A travers les scènes de genre et les natures mortes, c’est la présence des êtres et des choses qui se trouve affirmée. Au lieu que les dieux descendent dans le monde, ce sont les êtres et les objets de ce monde qui s’élèvent à un mode d’existence essentiel. Et cette essence, c’est dans leur intimité qu’on la découvre et qu’on la fixe.

VI. APPENDICE 1 : LES FLANDRES

Les Pays-Bas convertis à la Réforme ont donc converti aussi leur peinture.

Mais le Nord, c’est aussi la Flandre, demeurée catholique et attirée par le Sud : l’Italie et la France :
L’Ecole d’Anvers :..Jacob Jordaens 1593 – 1678
............................   .Pieter Paul Rubens 1577 – 1640
.............................   Antony van Dick 1599 – 1641

1. Ces peintres ont de “nordique” leur attachement au quotidien et ne répugnent pas à peindre de la scène de genre. Mais ils ont aussi un côté « sudiste », « italien » qui les conduit à la peinture d’histoire (religieuse ou mythologique).

2. Il arrive que la peinture d’histoire soit prétexte à la scène de genre. Ainsi Jésus chez Marthe et Marie (scène déjà utilisée en ce sens par le maniériste Peter Ansver au XVI° s mais qui le sera encore par Velasquez) est prétexte au développement d’une nature morte qui, combinée à la rencontre «historique» du Christ avec les deux femmes, fait une scène de genre ».


VII. APPENDICE 2 : LES CATHOLIQUES AUX PAYS-BAS

Aux Pays-Bas, quelques poches de « résistance » catholique (comme Utrech) voient se développer une peinture d’histoire influencée par l’Italie (et spécialement le Caravage)

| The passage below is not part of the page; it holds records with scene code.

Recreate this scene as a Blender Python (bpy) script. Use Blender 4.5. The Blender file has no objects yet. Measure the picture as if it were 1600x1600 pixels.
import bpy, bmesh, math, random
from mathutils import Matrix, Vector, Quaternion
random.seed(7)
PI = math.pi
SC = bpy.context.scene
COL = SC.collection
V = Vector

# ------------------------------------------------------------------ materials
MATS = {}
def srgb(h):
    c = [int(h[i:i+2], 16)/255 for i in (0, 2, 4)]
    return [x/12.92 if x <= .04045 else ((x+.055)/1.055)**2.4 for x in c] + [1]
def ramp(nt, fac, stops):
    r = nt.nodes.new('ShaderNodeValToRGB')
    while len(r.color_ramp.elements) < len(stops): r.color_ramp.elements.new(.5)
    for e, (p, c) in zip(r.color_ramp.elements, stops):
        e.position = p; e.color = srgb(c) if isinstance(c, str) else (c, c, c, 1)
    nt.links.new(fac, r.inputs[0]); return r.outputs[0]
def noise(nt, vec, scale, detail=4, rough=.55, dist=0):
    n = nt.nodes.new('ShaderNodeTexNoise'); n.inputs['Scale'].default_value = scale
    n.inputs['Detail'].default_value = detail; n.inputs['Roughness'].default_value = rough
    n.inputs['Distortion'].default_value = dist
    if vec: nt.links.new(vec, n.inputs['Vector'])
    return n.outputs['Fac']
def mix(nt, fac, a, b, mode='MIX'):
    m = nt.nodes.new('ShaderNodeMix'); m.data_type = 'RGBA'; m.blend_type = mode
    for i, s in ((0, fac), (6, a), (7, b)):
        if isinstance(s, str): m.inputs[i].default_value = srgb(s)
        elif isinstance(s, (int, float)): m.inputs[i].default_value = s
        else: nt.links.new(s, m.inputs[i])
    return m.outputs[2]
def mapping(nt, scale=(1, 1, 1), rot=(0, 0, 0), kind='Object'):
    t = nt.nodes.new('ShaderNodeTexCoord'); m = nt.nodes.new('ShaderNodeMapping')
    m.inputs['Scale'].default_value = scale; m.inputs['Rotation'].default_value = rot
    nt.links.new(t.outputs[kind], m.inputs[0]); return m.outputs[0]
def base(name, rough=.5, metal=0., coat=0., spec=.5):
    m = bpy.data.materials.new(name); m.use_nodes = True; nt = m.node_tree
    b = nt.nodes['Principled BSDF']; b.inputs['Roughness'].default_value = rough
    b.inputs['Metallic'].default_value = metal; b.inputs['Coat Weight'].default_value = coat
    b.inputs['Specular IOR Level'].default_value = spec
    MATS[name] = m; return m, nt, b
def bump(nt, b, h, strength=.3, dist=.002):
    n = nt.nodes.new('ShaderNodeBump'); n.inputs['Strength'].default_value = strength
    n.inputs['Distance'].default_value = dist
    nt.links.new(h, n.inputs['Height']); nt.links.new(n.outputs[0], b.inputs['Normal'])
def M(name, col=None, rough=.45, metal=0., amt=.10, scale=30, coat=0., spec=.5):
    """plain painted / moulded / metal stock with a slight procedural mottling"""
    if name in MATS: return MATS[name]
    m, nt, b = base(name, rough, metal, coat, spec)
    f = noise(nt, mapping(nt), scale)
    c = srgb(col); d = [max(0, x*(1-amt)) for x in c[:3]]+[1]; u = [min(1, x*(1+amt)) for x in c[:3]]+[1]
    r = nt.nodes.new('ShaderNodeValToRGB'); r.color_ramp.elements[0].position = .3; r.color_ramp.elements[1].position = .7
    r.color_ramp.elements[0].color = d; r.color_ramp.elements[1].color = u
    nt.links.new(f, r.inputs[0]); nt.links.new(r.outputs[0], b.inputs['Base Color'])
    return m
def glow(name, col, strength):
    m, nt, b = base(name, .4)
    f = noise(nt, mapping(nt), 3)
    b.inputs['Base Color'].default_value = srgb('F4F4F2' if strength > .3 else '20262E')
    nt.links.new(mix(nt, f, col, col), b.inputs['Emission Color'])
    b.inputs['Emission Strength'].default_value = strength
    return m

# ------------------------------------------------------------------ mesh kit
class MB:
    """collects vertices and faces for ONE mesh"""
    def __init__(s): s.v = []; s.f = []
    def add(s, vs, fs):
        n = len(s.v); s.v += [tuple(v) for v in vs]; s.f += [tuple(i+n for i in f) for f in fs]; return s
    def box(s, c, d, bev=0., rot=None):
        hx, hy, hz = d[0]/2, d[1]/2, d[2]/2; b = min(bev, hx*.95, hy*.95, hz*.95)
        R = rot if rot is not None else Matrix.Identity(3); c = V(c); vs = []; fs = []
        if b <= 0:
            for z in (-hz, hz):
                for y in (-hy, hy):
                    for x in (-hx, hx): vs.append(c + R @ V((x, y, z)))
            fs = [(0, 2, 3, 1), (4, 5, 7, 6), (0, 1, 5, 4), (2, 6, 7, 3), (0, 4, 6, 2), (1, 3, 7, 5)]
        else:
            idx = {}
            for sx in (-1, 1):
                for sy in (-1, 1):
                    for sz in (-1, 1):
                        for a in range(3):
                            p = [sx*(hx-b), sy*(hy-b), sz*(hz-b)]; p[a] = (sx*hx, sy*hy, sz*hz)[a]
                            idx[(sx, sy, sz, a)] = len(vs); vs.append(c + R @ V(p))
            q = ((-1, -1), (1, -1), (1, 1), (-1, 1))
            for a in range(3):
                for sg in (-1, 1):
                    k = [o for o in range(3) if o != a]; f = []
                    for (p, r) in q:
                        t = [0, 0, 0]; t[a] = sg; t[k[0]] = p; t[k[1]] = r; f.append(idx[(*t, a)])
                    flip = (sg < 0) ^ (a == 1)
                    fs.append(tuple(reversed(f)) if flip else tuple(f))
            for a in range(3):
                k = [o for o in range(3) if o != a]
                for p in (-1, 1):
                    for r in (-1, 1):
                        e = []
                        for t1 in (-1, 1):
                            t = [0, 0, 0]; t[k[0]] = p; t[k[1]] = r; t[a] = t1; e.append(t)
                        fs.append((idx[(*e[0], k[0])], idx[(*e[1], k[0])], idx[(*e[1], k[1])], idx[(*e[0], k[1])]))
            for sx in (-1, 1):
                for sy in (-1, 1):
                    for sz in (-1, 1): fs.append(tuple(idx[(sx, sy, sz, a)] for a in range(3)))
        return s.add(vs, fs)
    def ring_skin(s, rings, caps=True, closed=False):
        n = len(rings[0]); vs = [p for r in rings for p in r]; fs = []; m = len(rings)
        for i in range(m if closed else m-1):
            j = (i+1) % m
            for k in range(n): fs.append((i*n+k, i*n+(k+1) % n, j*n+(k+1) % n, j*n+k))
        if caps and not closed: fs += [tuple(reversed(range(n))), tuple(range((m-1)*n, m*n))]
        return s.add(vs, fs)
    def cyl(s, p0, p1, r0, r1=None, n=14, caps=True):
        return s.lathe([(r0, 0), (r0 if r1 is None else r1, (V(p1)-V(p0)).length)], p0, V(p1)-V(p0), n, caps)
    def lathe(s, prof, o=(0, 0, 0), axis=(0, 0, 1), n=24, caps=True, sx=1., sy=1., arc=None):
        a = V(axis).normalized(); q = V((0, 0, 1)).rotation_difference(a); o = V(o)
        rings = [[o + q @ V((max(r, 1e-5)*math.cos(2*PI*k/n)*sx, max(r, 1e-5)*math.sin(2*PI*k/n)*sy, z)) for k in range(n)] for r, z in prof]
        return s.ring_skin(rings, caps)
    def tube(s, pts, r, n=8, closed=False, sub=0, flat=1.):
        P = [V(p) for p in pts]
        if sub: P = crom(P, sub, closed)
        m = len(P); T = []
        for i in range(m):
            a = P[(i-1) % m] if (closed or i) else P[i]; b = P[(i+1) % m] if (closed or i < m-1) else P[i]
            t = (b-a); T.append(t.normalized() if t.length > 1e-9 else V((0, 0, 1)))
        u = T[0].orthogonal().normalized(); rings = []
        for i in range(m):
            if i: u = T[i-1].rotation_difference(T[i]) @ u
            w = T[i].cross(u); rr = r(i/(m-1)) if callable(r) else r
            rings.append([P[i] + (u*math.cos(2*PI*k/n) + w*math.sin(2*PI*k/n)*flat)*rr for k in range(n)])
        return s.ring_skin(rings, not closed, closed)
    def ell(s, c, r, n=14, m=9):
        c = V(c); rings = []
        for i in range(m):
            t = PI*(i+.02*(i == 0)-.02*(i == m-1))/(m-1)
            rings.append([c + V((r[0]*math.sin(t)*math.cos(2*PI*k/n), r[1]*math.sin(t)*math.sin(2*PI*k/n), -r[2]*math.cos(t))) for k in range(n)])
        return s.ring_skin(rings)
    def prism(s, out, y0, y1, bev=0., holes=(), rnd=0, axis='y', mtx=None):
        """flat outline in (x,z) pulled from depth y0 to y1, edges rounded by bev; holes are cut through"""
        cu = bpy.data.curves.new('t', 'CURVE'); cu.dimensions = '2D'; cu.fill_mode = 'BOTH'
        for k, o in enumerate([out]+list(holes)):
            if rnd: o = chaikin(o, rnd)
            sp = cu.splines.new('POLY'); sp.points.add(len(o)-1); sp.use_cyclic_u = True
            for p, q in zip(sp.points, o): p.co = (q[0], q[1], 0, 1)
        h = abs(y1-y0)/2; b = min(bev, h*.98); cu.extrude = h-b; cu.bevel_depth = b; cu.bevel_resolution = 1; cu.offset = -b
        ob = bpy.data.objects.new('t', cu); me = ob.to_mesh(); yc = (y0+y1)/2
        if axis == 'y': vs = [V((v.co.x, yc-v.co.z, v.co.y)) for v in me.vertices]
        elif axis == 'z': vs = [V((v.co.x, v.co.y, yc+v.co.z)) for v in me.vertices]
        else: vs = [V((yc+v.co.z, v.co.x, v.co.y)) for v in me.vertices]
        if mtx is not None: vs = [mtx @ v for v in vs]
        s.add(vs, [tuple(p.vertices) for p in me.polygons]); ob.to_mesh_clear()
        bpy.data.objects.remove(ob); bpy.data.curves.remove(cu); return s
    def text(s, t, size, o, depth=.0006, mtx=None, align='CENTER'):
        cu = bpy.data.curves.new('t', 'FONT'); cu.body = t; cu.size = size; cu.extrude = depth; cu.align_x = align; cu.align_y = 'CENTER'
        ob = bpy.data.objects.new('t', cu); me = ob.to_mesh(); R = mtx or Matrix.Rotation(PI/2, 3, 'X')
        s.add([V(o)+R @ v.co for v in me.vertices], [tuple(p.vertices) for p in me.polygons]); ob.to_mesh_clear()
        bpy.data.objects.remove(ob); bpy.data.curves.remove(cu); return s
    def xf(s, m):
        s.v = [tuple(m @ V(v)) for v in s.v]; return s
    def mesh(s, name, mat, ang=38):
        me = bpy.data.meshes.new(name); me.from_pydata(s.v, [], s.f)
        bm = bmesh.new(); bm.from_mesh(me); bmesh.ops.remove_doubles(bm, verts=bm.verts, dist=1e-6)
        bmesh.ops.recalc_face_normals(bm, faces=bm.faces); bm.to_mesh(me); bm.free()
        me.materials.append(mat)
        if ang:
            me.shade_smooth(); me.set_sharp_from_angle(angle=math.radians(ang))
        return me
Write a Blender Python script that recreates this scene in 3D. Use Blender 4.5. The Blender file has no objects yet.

1. L’Ecole d’Utrech : Hendrick Ter Brugghen 1588 – 1629
...............................    Gerrit van Honthorst 1590 - 1656
Là encore, on suit la tradition italienne de la peinture d’histoire. Mais on est de son pays, de sa culture, hollandais. Alors, on fait aussi de la scène de genre.

2. Rembrandt, enfin, le plus grand excelle autant dans un domaine que dans l’autre.